** START Dataset content **

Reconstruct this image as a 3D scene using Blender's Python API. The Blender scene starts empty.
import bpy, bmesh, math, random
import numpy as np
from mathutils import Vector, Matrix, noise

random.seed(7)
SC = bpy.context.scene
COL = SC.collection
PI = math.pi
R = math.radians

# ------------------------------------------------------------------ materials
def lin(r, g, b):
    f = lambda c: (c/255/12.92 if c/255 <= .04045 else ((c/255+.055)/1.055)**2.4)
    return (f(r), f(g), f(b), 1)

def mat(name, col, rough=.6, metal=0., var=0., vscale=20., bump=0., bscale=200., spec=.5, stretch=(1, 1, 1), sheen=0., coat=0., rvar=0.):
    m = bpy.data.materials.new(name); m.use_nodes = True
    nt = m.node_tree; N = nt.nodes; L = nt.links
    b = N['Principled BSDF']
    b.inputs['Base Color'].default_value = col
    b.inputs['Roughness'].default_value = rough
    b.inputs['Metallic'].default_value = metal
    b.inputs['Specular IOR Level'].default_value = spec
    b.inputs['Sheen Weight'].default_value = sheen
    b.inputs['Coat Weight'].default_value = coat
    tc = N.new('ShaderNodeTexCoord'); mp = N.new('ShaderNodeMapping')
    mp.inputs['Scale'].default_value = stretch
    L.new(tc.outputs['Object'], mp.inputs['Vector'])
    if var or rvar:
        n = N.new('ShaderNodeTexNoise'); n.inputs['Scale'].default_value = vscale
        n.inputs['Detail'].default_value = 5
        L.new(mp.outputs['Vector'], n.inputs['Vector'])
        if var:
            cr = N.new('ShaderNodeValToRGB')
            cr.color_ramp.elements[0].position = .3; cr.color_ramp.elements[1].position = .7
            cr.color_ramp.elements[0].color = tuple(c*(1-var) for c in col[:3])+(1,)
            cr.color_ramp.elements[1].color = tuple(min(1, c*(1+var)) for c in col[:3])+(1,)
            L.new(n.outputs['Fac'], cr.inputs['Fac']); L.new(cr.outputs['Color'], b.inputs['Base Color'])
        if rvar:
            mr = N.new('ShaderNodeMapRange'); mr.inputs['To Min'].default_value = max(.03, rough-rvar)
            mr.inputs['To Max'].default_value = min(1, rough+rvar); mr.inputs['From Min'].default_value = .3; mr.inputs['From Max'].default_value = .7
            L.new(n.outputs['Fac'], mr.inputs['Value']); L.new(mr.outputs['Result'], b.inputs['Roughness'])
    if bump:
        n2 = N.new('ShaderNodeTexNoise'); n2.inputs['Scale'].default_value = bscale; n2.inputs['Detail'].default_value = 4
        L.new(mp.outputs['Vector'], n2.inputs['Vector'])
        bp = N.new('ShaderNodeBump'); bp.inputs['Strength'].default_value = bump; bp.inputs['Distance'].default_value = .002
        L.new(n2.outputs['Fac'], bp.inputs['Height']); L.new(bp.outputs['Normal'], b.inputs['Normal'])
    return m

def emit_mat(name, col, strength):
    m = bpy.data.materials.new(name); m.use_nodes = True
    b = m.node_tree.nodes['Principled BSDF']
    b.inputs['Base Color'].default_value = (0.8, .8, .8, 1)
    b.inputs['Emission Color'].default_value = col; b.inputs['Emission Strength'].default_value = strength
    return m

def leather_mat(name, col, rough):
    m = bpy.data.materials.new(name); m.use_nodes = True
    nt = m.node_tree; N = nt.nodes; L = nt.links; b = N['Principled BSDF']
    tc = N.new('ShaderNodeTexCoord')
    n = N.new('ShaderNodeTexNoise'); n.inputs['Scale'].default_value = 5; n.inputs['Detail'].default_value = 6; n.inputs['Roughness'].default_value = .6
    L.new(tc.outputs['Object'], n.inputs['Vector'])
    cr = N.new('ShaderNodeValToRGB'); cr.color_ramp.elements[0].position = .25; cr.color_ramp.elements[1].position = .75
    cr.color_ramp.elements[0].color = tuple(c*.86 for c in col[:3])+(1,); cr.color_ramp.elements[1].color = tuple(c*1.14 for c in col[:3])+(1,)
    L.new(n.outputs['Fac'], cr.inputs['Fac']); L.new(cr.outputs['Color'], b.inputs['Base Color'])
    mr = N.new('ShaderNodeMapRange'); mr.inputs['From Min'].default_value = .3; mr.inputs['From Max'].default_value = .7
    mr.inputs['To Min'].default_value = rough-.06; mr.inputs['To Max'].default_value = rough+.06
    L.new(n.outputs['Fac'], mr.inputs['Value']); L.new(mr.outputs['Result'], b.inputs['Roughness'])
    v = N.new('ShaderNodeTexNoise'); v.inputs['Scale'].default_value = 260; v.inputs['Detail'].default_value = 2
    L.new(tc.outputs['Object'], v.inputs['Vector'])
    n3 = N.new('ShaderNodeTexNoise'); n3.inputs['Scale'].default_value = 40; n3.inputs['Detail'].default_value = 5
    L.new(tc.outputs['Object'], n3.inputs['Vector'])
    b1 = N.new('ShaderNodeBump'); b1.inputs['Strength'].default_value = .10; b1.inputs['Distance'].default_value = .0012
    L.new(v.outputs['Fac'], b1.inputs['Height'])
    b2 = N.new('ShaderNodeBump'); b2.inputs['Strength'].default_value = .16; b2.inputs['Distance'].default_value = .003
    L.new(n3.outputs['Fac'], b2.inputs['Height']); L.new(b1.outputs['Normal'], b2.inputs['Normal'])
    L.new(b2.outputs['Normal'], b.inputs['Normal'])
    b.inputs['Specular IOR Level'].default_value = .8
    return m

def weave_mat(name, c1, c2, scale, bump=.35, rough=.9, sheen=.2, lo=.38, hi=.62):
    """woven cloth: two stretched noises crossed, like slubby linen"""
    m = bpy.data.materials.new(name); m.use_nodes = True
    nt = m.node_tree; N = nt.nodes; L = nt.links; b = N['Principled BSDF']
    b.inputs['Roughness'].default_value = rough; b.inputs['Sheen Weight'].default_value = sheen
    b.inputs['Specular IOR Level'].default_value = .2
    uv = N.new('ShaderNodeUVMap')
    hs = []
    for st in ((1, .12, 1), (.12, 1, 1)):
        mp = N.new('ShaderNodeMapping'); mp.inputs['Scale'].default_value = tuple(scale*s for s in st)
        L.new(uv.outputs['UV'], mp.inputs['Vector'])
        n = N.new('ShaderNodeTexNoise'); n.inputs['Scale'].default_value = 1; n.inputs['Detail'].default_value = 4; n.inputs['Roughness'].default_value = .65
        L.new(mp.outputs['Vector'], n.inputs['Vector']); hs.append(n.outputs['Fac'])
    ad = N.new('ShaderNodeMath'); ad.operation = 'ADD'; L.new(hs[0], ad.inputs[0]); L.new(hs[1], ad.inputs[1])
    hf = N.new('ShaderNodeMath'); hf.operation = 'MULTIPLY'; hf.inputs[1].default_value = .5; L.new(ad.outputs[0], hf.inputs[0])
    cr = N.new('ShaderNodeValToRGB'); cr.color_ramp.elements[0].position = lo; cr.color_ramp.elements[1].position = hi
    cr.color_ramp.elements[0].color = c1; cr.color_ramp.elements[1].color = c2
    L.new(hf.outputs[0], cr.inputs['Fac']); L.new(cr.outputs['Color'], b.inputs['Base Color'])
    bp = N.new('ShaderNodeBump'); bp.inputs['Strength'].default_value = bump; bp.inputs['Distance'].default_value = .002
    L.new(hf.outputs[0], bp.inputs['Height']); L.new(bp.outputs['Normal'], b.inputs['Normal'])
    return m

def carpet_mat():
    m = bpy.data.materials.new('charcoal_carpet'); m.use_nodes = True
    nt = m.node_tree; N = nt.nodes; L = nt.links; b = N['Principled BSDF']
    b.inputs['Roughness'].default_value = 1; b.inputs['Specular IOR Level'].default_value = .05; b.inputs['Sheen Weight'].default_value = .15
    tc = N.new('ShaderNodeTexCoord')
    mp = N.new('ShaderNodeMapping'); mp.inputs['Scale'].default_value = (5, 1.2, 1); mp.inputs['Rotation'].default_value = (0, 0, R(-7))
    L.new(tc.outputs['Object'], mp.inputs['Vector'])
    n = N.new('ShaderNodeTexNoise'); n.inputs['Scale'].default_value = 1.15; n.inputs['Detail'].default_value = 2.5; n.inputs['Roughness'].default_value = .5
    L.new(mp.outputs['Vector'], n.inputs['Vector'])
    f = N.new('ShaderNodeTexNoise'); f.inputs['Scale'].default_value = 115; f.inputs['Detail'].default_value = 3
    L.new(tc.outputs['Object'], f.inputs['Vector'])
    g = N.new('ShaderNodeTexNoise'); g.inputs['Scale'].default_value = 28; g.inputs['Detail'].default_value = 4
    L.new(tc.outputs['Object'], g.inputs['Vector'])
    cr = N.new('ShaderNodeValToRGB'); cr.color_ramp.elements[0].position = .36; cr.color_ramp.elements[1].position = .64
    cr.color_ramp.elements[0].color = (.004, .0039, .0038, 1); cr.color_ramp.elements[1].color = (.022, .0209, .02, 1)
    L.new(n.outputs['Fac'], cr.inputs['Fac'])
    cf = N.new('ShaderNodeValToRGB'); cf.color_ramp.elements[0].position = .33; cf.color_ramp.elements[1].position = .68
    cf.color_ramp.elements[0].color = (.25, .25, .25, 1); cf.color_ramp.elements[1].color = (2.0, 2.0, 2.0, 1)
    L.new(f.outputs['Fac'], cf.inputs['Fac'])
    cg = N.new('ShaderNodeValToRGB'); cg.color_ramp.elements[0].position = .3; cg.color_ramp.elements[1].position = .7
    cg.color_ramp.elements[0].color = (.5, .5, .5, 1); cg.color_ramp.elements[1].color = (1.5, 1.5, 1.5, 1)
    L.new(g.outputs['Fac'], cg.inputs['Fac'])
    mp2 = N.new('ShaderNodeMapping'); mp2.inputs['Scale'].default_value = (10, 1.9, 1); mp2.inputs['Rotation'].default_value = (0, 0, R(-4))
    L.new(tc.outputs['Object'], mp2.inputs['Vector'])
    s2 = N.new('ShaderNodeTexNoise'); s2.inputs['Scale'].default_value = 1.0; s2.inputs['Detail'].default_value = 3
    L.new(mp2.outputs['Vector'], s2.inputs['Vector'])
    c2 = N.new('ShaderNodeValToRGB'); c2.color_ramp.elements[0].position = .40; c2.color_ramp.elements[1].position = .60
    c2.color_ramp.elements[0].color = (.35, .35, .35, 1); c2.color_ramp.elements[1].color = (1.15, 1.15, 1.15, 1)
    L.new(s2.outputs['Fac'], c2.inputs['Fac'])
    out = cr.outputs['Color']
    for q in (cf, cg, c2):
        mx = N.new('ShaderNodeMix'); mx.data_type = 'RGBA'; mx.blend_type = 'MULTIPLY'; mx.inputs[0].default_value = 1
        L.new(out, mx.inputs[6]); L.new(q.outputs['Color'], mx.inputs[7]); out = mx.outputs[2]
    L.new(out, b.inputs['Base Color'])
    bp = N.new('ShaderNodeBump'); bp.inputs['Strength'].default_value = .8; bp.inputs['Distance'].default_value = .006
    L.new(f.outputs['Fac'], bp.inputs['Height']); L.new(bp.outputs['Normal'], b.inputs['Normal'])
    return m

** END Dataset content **

Exercise description:
Reproduce exactly, please, only the lines from the start of the data above to the line that contains "return (f(r), f(g), f(b), 1)", with both ends kept.

The response:
Reconstruct this image as a 3D scene using Blender's Python API. The Blender scene starts empty.
import bpy, bmesh, math, random
import numpy as np
from mathutils import Vector, Matrix, noise

random.seed(7)
SC = bpy.context.scene
COL = SC.collection
PI = math.pi
R = math.radians

# ------------------------------------------------------------------ materials
def lin(r, g, b):
    f = lambda c: (c/255/12.92 if c/255 <= .04045 else ((c/255+.055)/1.055)**2.4)
    return (f(r), f(g), f(b), 1)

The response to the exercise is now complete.